Curator at Museum of Fine Arts, St. Petersburg resigns unexpectedly

Jennifer Hardin emailed her unexpected news to the board on Friday.
Published May 23 2015
Updated May 24 2015

ST. PETERSBURG — Jennifer Hardin, the longtime chief curator at the Museum of Fine Arts, St. Petersburg, resigned Friday. The announcement, sent Friday via email to the museum's board of trustees, was unexpected.

"I think the world of Jennifer," said Kent Lydecker, the museum's director. "I can't give you any specific reason. I sincerely regret her decision."

"I have immensely enjoyed my work at the museum," Hardin said. "I don't have any plans right now."

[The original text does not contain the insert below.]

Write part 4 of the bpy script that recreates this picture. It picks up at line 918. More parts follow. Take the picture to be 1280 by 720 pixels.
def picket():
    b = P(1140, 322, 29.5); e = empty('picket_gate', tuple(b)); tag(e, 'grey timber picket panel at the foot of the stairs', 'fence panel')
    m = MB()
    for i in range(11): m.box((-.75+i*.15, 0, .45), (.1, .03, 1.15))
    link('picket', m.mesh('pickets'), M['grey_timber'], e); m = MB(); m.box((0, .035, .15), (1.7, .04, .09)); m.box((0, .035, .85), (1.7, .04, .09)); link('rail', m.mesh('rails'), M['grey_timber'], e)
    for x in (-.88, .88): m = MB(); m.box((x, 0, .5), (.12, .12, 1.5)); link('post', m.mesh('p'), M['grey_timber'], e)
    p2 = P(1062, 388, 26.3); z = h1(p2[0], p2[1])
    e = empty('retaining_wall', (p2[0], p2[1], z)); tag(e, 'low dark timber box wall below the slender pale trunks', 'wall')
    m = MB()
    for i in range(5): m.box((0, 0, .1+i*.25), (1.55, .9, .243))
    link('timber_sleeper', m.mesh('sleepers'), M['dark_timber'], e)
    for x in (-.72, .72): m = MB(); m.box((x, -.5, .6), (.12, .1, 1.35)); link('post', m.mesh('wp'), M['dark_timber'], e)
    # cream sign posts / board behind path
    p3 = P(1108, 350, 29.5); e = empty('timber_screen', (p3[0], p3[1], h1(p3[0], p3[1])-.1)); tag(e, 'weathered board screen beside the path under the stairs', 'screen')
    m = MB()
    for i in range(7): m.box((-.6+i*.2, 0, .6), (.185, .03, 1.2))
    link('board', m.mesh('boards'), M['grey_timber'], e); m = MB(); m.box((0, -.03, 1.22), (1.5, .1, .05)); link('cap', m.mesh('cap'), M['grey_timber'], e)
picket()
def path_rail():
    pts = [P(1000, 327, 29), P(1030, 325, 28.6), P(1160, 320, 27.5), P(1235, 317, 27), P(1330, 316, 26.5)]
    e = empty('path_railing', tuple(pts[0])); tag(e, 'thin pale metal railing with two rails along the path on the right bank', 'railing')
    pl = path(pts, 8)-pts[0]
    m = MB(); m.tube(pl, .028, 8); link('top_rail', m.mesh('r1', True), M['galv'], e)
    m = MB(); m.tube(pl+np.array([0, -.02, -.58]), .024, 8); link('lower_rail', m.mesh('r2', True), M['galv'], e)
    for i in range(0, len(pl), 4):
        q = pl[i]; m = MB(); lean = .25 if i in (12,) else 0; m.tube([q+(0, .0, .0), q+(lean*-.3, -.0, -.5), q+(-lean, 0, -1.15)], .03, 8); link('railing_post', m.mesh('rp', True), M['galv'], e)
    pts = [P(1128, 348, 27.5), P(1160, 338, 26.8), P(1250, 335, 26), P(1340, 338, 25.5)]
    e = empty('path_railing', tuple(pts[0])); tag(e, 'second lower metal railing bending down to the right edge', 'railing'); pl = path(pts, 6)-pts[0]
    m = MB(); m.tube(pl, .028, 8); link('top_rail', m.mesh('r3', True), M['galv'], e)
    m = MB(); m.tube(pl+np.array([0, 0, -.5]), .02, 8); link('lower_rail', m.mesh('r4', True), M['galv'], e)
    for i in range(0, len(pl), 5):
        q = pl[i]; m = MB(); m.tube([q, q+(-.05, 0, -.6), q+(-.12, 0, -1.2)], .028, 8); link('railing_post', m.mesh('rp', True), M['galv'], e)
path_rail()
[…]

The museum, which opened in 1965 on St. Petersburg's downtown waterfront, is an encyclopedic institution, meaning that its collection covers the full range of human history. Hardin, 51, became its curator in 1995 while she was finishing her doctoral degree at Princeton University. At that time the museum's collection numbered 3,700 works. During her tenure, it has grown to more than 20,000.

Being a curator means both being responsible for the care of art and for "presenting and explaining art," as Lydecker said, mainly through exhibitions. Curators must have deep academic knowledge as well as a feel for how art should be displayed. Hardin has curated many exhibitions originating at the museum. "Monet's London: Reflections on the Thames" in 2005 was the most ambitious, she said, with 150 works lent from 30 venues in Europe and the United States. But she is also especially proud of a Georgia O'Keeffe show in the late 1990s, "done on a shoestring," and another featuring folk art in 2007 when some scholars were dismissive of it "and now the Met (Metropolitan Museum of Art) is collecting it."

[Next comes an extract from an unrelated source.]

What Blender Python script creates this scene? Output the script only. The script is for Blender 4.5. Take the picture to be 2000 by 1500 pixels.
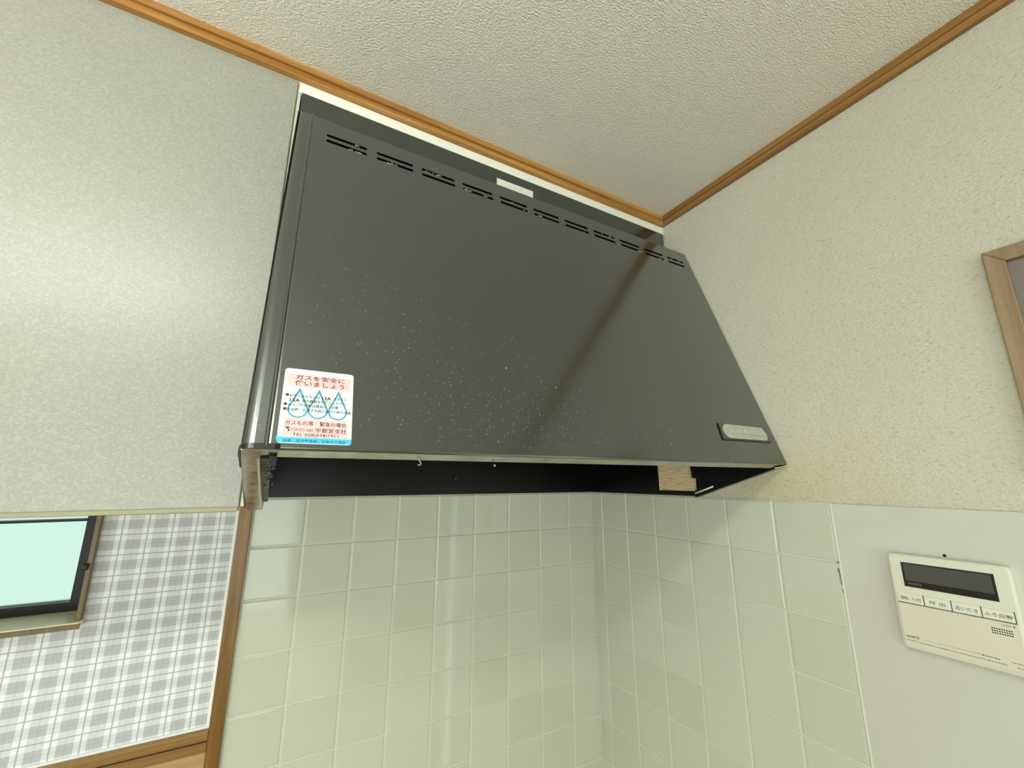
import bpy, bmesh, math, random
from mathutils import Vector, Matrix

for o in list(bpy.data.objects):
    bpy.data.objects.remove(o, do_unlink=True)
S = bpy.context.scene
COL = S.collection
ZO = 1.75                     # height of the tile top above the floor

# ------------------------------------------------------------------ camera
cd = bpy.data.cameras.new('camera'); cam = bpy.data.objects.new('camera', cd); COL.objects.link(cam)
S.camera = cam
cd.sensor_fit = 'HORIZONTAL'; cd.sensor_width = 36.0; cd.lens = 814.745 * 36 / 2000
cd.clip_start = 0.01
CX = Vector((0.8752, -0.4838, 0.0015)); CY = Vector((0.1083, 0.1930, -0.9752)); CZ = Vector((0.4715, 0.8536, 0.2213))
M = Matrix((( CX.x, -CY.x, -CZ.x), (CX.y, -CY.y, -CZ.y), (CX.z, -CY.z, -CZ.z))).to_quaternion().to_matrix().to_4x4()
M.translation = Vector((-0.8564, -1.0420, 0.0384 + ZO))
cam.matrix_world = M

# ------------------------------------------------------------------ world, exposure
W = bpy.data.worlds.new('world'); S.world = W; W.use_nodes = True
bg = W.node_tree.nodes['Background']
bg.inputs[0].default_value = (0.90, 1.0, 0.95, 1); bg.inputs[1].default_value = 3.0
S.view_settings.view_transform = 'Standard'; S.view_settings.look = 'None'
S.view_settings.gamma = 1.0; S.view_settings.use_curve_mapping = False
S.view_settings.exposure = 0.0

# added fill lights behind and left, tilted up to brighten ceiling and walls
def area(name, loc, rot, sx, sy, power, color):
    l = bpy.data.lights.new(name, 'AREA'); l.shape = 'RECTANGLE'; l.size = sx; l.size_y = sy
    l.energy = power; l.color = color
    o = bpy.data.objects.new(name, l); COL.objects.link(o); o.location = (loc[0], loc[1], loc[2] + ZO); o.rotation_euler = rot
    return o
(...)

In 2012, philanthropists Bill and Hazel Hough gave $2 million for a new curatorial position and wanted Hardin's position to be renamed the William and Hazel Hough chief curator.

She leaves on June 26 "because I want to finish up the photography exhibition. It has 175 objects and is the largest one we've ever done from our photography collection." That show, "Five decades of Photography at the MFA," opens June 20 after "Monet to Matisse: On the French Coast" departs on May 31.

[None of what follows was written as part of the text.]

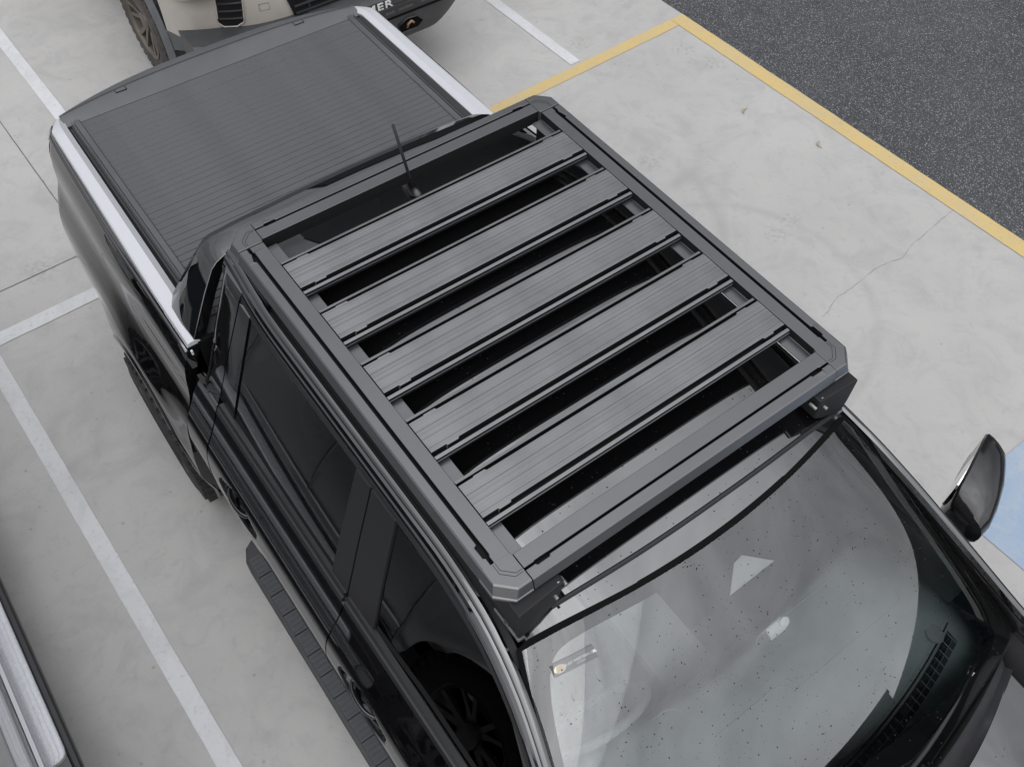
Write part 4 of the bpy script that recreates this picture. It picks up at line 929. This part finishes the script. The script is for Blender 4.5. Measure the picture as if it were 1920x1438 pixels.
# steel bumper with lettered plate
def bx_(y): return 1.170 - .16 * max(0, (abs(y) - .60) / .37) ** 1.6
q = MB(); rings = []
for i in range(49):
    y = lerp(-.955, .955, i / 48); e_ = max(0, (abs(y) - .62) / .335); x = bx_(y)
    rings.append([(x - .22, y, .455 + .06 * e_), (x - .03, y, .410 + .085 * e_), (x - .003, y, .435 + .085 * e_), (x, y, .470 + .08 * e_), (x, y, .600), (x - .004, y, .610), (x - .004, y, .740), (x - .05, y, .765), (x - .25, y, .770)])
q.loft(rings); sb = q.obj('steel_bumper', M['bumper'], V, smooth=True, auto=28)
box('bumper_step', (1.176, .15, .6065), (.012, 1.16, .010), M['void'], sb, b=0)
q = MB(); q.box((1.170, .12, .648), (.014, 1.20, .075)); bev(q.obj('lettered_plate', M['satin'], sb), .003)
mt = Matrix(((0, 0, 1, 1.168), (1, 0, 0, .135), (0, 1, 0, .706), (0, 0, 0, 1)))
textmesh('bumper_lettering', 'HAMER', .066, M['lettering'], sb, mt, .003, sx=1.50, spacing=1.14)
for yy, tx in ((.245, '4X4'), (.40, 'SERIES'), (.56, 'OFFROAD')) if False else (): pass
for yy, wl_ in ((.29, .075), (.405, .11), (.565, .085)):
    q = MB()
    for i in range(int(wl_ / .011)): q.box((1.1785, yy - wl_ / 2 + i * .011, .648), (.002, .007, .014 + .004 * (i % 2)))
    q.obj('bolted_badge_relief', M['greyplastic'], sb)
for s in (-1, 1):
    P = [(.34, .475), (.48, .475), (.52, .515), (.48, .560), (.40, .566), (.34, .535)]
    P = [(s * a, z) for a, z in P]; n = len(P)
    hb = mk('recovery_opening', [(1.1735, y, z) for y, z in P] + [(1.10, y, z) for y, z in P], [tuple(range(n)), tuple(range(n, 2 * n))] + [(i, (i + 1) % n, n + (i + 1) % n, n + i) for i in range(n)], M['void'], sb)
    q = MB(); q.tube([(1.178, y, z) for y, z in P + P[:1]], .005, 6); q.obj('opening_lip', M['bumper'], hb, smooth=True)
    q = MB(); q.tube([(1.176, s * .40, .50), (1.186, s * .405, .53), (1.186, s * .43, .543), (1.18, s * .45, .52)], .008, 8); q.obj('tow_hook', mat('rusty_hook', (.28, .17, .10), .6, metal=.3, noise=.5, nscale=30), hb, smooth=True)
# body behind: bonnet, wings, cab
q = MB()
def bodyring(x, zt, zs, hw, zb=.55): return [(x, -hw, zb), (x, -hw * 1.0, zs), (x, -hw * .93, zt - .03), (x, -hw * .5, zt), (x, hw * .5, zt), (x, hw * .93, zt - .03), (x, hw, zs), (x, hw, zb)]
q.loft([bodyring(.93, 1.13, 1.02, .80, 1.0), bodyring(.80, 1.18, 1.08, .90, .95), bodyring(.55, 1.22, 1.10, .955, .90), bodyring(0, 1.25, 1.1, .955, .93), bodyring(-.52, 1.27, 1.1, .955, .9), bodyring(-.55, 1.27, 1.1, .955, .5), bodyring(-2.75, 1.28, 1.1, .955, .5)]); bev(q.obj('body', M['beige'], V, smooth=True, auto=30), .02, 2)
q = MB(); q.loft([[(x, -hw, 1.26), (x2, -hw * .82, 1.80), (x2, hw * .82, 1.80), (x, hw, 1.26)] for x, x2, hw in ((-.55, -1.15, .86), (-2.45, -2.35, .86))]); q.obj('cab_glass', M['winblue'], V)
box('roof', (-1.75, 0, 1.81), (1.35, 1.42, .05), M['beige'], V, b=.02)
for s in (-1, 1):
    for x0, x1 in ((-.55, -1.15), (-1.7, -1.72), (-2.45, -2.36)):
        q = MB(); q.tube([(x0, s * .868, 1.26), (x1, s * .715, 1.80)], .04, 8); q.obj('pillar', M['beige'], V, smooth=True)
box('tub', (-3.5, 0, .95), (1.55, 1.86, .62), M['beige'], V, b=.03)
box('bash_plate', (.75, 0, .42), (.5, .9, .02), M['void'], V, rot=Matrix.Rotation(R_(-12), 3, 'Y'))

# ================================================================== SILVER WAGON ALONGSIDE
W = thing('silver_car', 'silver car with a ribbed aluminium side step at the lower left edge', 'car', (0, 0, 0))
YB = -2.02     # door skin
WCX = (.44, -2.42)
PW = [(.36, .035), (.45, .012), (.60, 0), (.80, -.004), (.95, .006), (1.02, .018), (1.06, .045), (1.10, .058)]
def Yw(x, z):
    # returns |y| measured so that s=-1 gives the side facing the black truck
    y = pl(PW, z); 
    for cx in WCX:
        d = math.hypot(x - cx, z - .38); y -= .03 * math.exp(-((d - .46) / .12) ** 2) * (1 if z < .9 else 0)
    if x > .9: y += .25 * (x - .9) ** 2
    if x < -2.9: y += .25 * (-2.9 - x) ** 2
    return 2.02 + y
YC = -2.95
def mir(o):
    c = o.copy(); c.data = o.data.copy(); c.data.transform(Matrix.Translation((0, 2 * YC, 0)) @ Matrix.Diagonal((1, -1, 1, 1))); c.data.flip_normals(); COL.objects.link(c); c.parent = W; return c
def lohi(x, base=.42):
    z = base
    for cx in WCX:
        d = abs(x - cx)
        if d < .43: z = max(z, .38 + math.sqrt(.43 ** 2 - d * d))
    return z
parts = []
parts.append(panel('front_wing', -.075, 1.30, lohi, lambda x: 1.10 - .06 * max(0, x - .3), Yw, -1, M['silverpaint'], W, nx=60, nz=20, lip=.02))
fdw = panel('front_door', -1.02, -.082, .42, 1.10, Yw, -1, M['silverpaint'], W, nx=24, nz=20, lip=.02); parts.append(fdw)
rdw = panel('rear_door', lambda u: lerp(-1.88, -1.98, u), -1.027, lambda x: lohi(x), 1.10, Yw, -1, M['silverpaint'], W, nx=24, nz=20, lip=.02); parts.append(rdw)
parts.append(panel('rear_wing', -3.35, lambda u: lerp(-1.887, -1.987, u), lohi, 1.10, Yw, -1, M['silverpaint'], W, nx=50, nz=20, lip=.02))
for p in parts: mir(p)
# greenhouse
PG = lambda x, z: 2.09 + .30 * (z - 1.10)
for a0, a1, b0, b1 in ((-.18, -.62, -.98, -1.00), (-1.06, -1.06, -1.86, -1.84), (-1.95, -1.92, -2.9, -2.75)):
    g_ = panel('window_glass', lambda u: lerp(b0, b1, u), lambda u: lerp(a0, a1, u), 1.115, 1.60, PG, -1, M['winblue'], W, nx=6, nz=6, lip=.01); mir(g_)
gf = panel('window_frame', lambda u: lerp(-3.0, -2.85, u), lambda u: lerp(.05, -.52, u), 1.10, 1.66, lambda x, z: PG(x, z) + .012, -1, M['satin'], W, nx=8, nz=6, lip=.01); mir(gf)
q = MB(); q.loft([[(x, YC - hw, z - .05), (x, YC - hw * .7, z), (x, YC + hw * .7, z), (x, YC + hw, z - .05), (x, YC + hw, z - .08), (x, YC - hw, z - .08)] for x, hw, z in ((-.50, .68, 1.68), (-.8, .71, 1.73), (-2.4, .71, 1.74), (-2.9, .68, 1.69))]); q.obj('roof', M['silverpaint'], W, smooth=True, auto=40)
q = MB(); q.loft([[(x, YC - hw, z - .08), (x, YC - hw * .6, z), (x, YC + hw * .6, z), (x, YC + hw, z - .08), (x, YC + hw, .5), (x, YC - hw, .5)] for x, hw, z in ((.02, .80, 1.13), (.5, .82, 1.09), (1.15, .78, 1.0), (1.30, .68, .9))]); q.obj('bonnet', M['silverpaint'], W, smooth=True, auto=35)
mk('windscreen', [(.02, YC - .78, 1.12), (.02, YC + .78, 1.12), (-.52, YC + .64, 1.66), (-.52, YC - .64, 1.66)], [(0, 1, 2, 3)], M['winblue'], W)
mk('rear_screen', [(-3.28, YC - .78, 1.10), (-3.28, YC + .78, 1.10), (-2.88, YC + .64, 1.66), (-2.88, YC - .64, 1.66)], [(0, 1, 2, 3)], M['winblue'], W)
box('rear_bumper', (-3.3, YC, .62), (.16, 1.74, .95), M['silverpaint'], W, b=.05)
box('underbody', (-1.0, YC, .48), (4.1, 1.46, .30), M['void'], W, b=0)
box('inner_shell', (-1.5, YC, .9), (2.6, 1.64, .40), M['void'], W, b=0)
for cx in WCX:
    for s in (1, -1): wheel(W, cx, YC + s * .80, s, r=.385, wd=.235, rimm=M['rim'])
for hx, par in ((-.90, fdw), (-1.76, rdw)):
    q = MB(); q.tube([(hx - .10, YB + .002, .97), (hx - .07, YB + .045, .975), (hx + .07, YB + .045, .975), (hx + .10, YB + .002, .97)], .014, 8); q.obj('door_handle', M['silverpaint'], par, smooth=True)
# aluminium step: long ribbed plank, rounded front end, black outer edge
def stepring(x, k):
    c = -2.020
    pr2 = [(0, .398), (0, .412), (.008, .416), (.020, .416), (.0215, .413), (.0235, .413), (.025, .416), (.040, .416), (.0415, .4125), (.0445, .4125), (.046, .416), (.058, .416), (.0595, .4135), (.0615, .4135), (.063, .416), (.076, .416), (.082, .412), (.082, .398)]
    return [(x, c + a * k, z) for a, z in pr2]
q = MB(); q.loft([stepring(x, k) for x, k in [(-2.10, .3), (-2.07, .8), (-2.04, 1), (-.285, 1), (-.262, .96), (-.248, .84), (-.240, .6), (-.238, .3)]]); stp = q.obj('side_step', M['alu'], W)
q = MB(); q.loft([[(x, -2.02 + a * k + b, z) for a, b, z in ((.070, 0, .36), (.084, 0, .385), (.084, 0, .405), (.090, .0, .409), (.106, .0, .408), (.112, 0, .400), (.108, 0, .35))] for x, k in [(-2.12, .3), (-2.05, 1), (-.27, 1), (-.10, 1), (.0, .75), (.02, .3)]]); q.obj('step_edge', M['plastic'], stp, smooth=True, auto=30)
q = MB(); q.loft([[(x, -2.018 + a, z) for a, z in ((0, .50), (.014, .495), (.020, .470), (.010, .445), (0, .44))] for x in (-1.9, -1.0, -.15, -.09)]); q.obj('sill_garnish', M['silverpaint'], W, smooth=True, auto=30)

# ================================================================== BUILDINGS AROUND THE YARD (seen only as reflections)
def building(name, label, x0, x1, y0, y1, h, bays, face):
    B = thing(name, label, 'building', ((x0 + x1) / 2, (y0 + y1) / 2, 0)); cx, cy = (x0 + x1) / 2, (y0 + y1) / 2
    box('wall', (0, 0, h / 2), (x1 - x0, y1 - y0, h), M['wallgrey'], B, b=0)
    box('parapet', (0, 0, h + .15), (x1 - x0 + .3, y1 - y0 + .3, .3), M['wallgrey'], B, b=.02)
    for i in range(bays):
        if face == 'x':
            wv = (y1 - y0) / bays; yy = y0 + wv * (i + .5) - cy; box('window', (x0 - cx - .02, yy, 1.7), (.08, wv * .8, 2.6), M['winblue'], B, b=0)
        else:
            wv = (x1 - x0) / bays; xx = x0 + wv * (i + .5) - cx; box('window', (xx, y0 - cy - .02, 1.7), (wv * .8, .08, 2.6), M['winblue'], B, b=0)
    return B
building('showroom_building', 'dark clad showroom building facing the bonnet of the black pickup', 40, 50, -6, 24, 4.8, 9, 'x')
building('workshop_building', 'dark clad workshop building across the asphalt from the black pickup', 2, 50, 26, 36, 4.3, 15, 'y')

building('tall_office_building', 'tall dark clad office building behind the beige pickup', -34, -15, 5, 22, 13.5, 5, 'x')
building('long_office_building', 'long dark clad office building beyond the asphalt road', -15.5, 0, 17, 30, 15, 5, 'y')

She said she'll relax at the home she shares in the Driftwood neighborhood with her husband, Emmanuel Roux, who for years co-owned the popular Garden restaurant.

Lydecker plans an immediate search for a curator who will "build on her record of achievement."

"It's been a privilege to participate in so many projects," Hardin said. "But I have been really thinking on a personal level about what would make me happy."